The balance of the paragraph provides a clue. Testatrix did not visualize Scott as receiving income from all her assets. She anticipated two funds. However, she again refrains from definite specification as to the size of each. Perhaps she thought that the prospect that Irma would be the last of the primary life tenants to die was too remote, or perhaps she had a blind spot as to 100 percent of the income going to Irma. She was definite as to setting up the two funds, however. The first fund was to provide Scott with an income “approximately equal” and the second fund was to provide $40,000 immediately “(upon the death of the survivor of my husband, brothers and sisters)” for the seven named charities.
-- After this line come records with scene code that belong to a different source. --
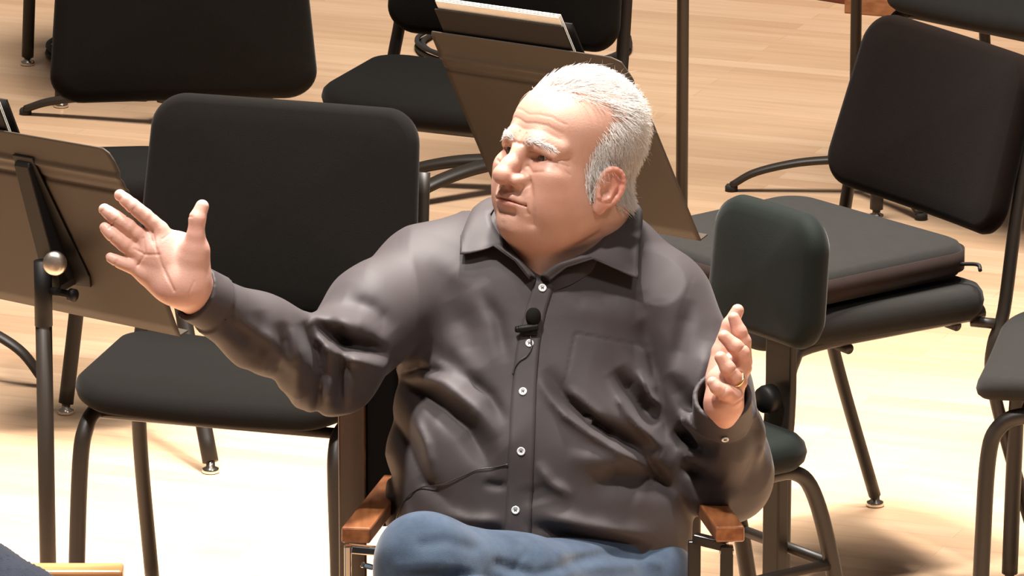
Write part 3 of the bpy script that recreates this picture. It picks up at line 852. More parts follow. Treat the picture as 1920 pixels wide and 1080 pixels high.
# eyebrows
for s in (-1, 1):
    n = 210; t = RNG.rand(n)
    bx = .011+.040*t; bz = .0515+.0055*np.sin(t*2.6)-.006*t**2+RNG.normal(size=n)*.0024*(1-.4*t)
    P = np.column_stack([s*bx, np.full(n, .13), bz])
    for _ in range(40):
        d = head_sdf(P.astype(f32)); P[:, 1] -= d*.7
    e = 1e-3; g = np.stack([head_sdf((P+np.array(o)*e).astype(f32))-head_sdf((P-np.array(o)*e).astype(f32)) for o in ((1, 0, 0), (0, 1, 0), (0, 0, 1))], 1)
    g /= np.linalg.norm(g, axis=1)[:, None]
    dd = np.column_stack([s*np.ones(n), -.2*np.ones(n), .55-1.1*t])+RNG.normal(size=(n, 3))*.3
    dd -= g*np.einsum('ij,ij->i', dd, g)[:, None]; dd /= np.linalg.norm(dd, axis=1)[:, None]
    V, F = strands(P, dd, g, .007+.006*RNG.rand(n), .0012+.0022*RNG.rand(n), .00026, 5, .12, head_sdf, 3)
    mesh_obj('eyebrow', to_world(h2b(V)), F, M['hair'], man)

# ---- shirt
V, F = implicit(shirt_sdf, V2(320, 1110, -.20), V2(1480, 400, .42), .0036, 2, 2)
shirt = mesh_obj('shirt', to_world(V), F, M['shirt'], man)

def on_shirt(pts, off=.0015, f=shirt_sdf):
    xy = np.array([V2(x, y, .13)[:2] for x, y in pts]); P = march_z(f, xy); N = normals(f, P, .004)
    return P+N*off, N
def strip(name, left, right, off, thick, nu=6, nv=60, m=None, parent=None, n=None):
    "cloth strip between two pixel polylines lying on the shirt front"
    Lp = catmull(left, 20); Rp = catmull(right, 20)
    def res(P, n): 
        s = np.concatenate([[0], np.cumsum(np.linalg.norm(np.diff(P, axis=0), axis=1))]); t = np.linspace(0, s[-1], n)
        return np.column_stack([np.interp(t, s, P[:, k]) for k in range(P.shape[1])])
    Lp = res(Lp, nv); Rp = res(Rp, nv)
    g = np.array([[Lp[i]+(Rp[i]-Lp[i])*j/nu for j in range(nu+1)] for i in range(nv)]).reshape(-1, 2)
    P, N = on_shirt(g, off)
    V = np.vstack([P, P-N*thick]); m_ = (nu+1)*nv; F = []
    w = nu+1
    for i in range(nv-1):
        for j in range(nu):
            a = i*w+j; F.append((a, a+1, a+w+1, a+w)); F.append((m_+a, m_+a+w, m_+a+w+1, m_+a+1))
    for i in range(nv-1):
        a = i*w; F.append((a, a+w, m_+a+w, m_+a)); a = i*w+nu; F.append((a, m_+a, m_+a+w, a+w))
    for j in range(nu):
        F.append((j, m_+j, m_+j+1, j+1)); a = (nv-1)*w+j; F.append((a, a+1, m_+a+1, m_+a))
    return mesh_obj(name, to_world(V), F, m or M['shirt'], parent or man)
pl = strip('placket', [(1004, 527), (985, 585), (968, 660), (958, 760), (954, 870), (948, 1000)], [(1040, 530), (1022, 590), (1010, 660), (1004, 760), (1000, 870), (994, 1004)], .0030, .0035, 6, 90, parent=shirt)
def button(px, py, r=.0058, f=shirt_sdf, off=.0034, name='button'):
    P, N = on_shirt([(px, py)], off); c = P[0]; n = N[0]
    v, fc = lathe([(.0001, .0006), (r*.62, .0006), (r*.72, .0014), (r*.93, .0014), (r, .0006), (r, -.0008), (.0001, -.0010)], c, n, 26)
    b = mesh_obj(name, to_world(v), fc, M['button'], shirt)
    b['label'] = 'small pearly white shirt button'
    mb = MB(); u = unit(np.cross(n, (0, 1, .1))); w = np.cross(n, u)
    for sx in (-1, 1):
        for sy in (-1, 1):
            cc = c+u*sx*.0012+w*sy*.0012+n*.0007; mb.add(*[to_world(lathe([(.0001, .0003), (.00075, .0003), (.00075, -.0003)], cc, n, 8)[0]), lathe([(.0001, .0003), (.00075, .0003), (.00075, -.0003)], cc, n, 8)[1]])
    mb.add(to_world(sweep([c+u*.0013+n*.0009, c-u*.0013+n*.0009], .0005, 6)[0]), sweep([c+u*.0013+n*.0009, c-u*.0013+n*.0009], .0005, 6)[1])
    mb.build('button_thread', M['hole'], b)
for x_, y_ in ((1017, 541), (993, 645), (981, 735), (977, 845), (967, 955)): button(x_, y_)
button(1356, 820, .0052, off=.0016)

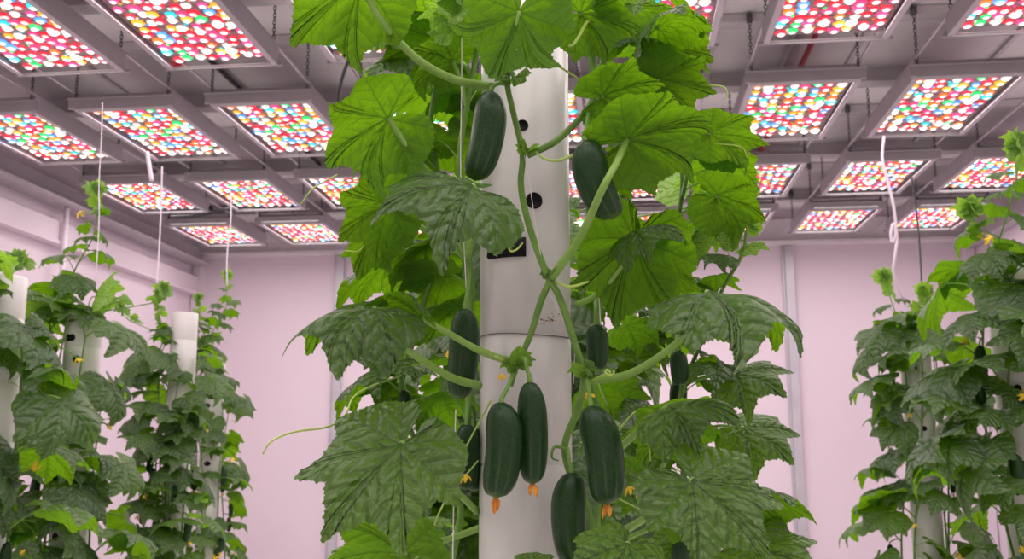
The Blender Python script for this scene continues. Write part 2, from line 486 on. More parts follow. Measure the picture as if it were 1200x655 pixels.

And testatrix evidently thought that $40,000 might well be the sum total of this second fund, *706because she does not dispose of any specific balance of this second fund, but does dispose generally in clause (h) of “all the rest, residue and remainder of my residuary estate”, which would include the balance, if any. It should be noted that testatrix had previously provided for disposition of the “principal or corpus” of Scott’s fund upon his death, so that clause (h) was clearly intended to dispose of the balance of the second fund, if any. There would, of course, be no balance if the first fund supporting the income to Scott consisted of all testatrix’ assets, minus the $40,000.

While the construction of paragraph twentieth is as difficult as that of the nineteenth, the majority of the court are conspicuously silent about the meaning of the phrase “approximately equal”. Also, the significance of testatrix’ testamentary desire in expressly setting up two funds, contrasted with her failure to specify the size of the funds, has not been mentioned by the majority.

In summary, it is my opinion that the intention of testatrix, gleaned from an examination in entirety of this poorly framed and ineptly expressed will, was that upon the happening of the event, which has occurred, the $40,000 in legacies was to be paid to the seven charities; that the balance was to be held in trust to pay all income therefrom to Scott for life, and that, upon his death, the corpus remaining was to be distributed to the Overbrook School for the Blind. In any event, Scott should not receive less than one half of the income, the maximum amount to which he would have been entitled under the express terms of the will and the literal interpretation thereof, if his mother, Irma, had been the third of testatrix’ brothers and sisters to die and had predeceased Robert.

As between testatrix’ favorite surviving blood nephew, who is the only child produced by testatrix and all of her brothers and sisters, and the charity, who has *707no apparent claim upon testatrix’ bounty, I would resolve the ambiguities in the will in favor of the blood relative. This is particularly so, where, as here, the gift to the charity is thereby merely postponed. Scott is only entitled to income for life, without any right to receive any of the principal.3

Hence, I dissent.

Judge Shoyer joins in this dissenting opinion.

Following the usual preliminary clauses, the will contains 13 numbered paragraphs containing specific and pecuniary gifts to friends and relatives, both by blood and by marriage. Thereafter come the controversial nineteenth and twentieth paragraphs, creating the trusts for her husband, brothers, sisters and nephew.

As well as the share.

Under no circumstances do Scott’s wife or two children have any right to the principal or income of this trust.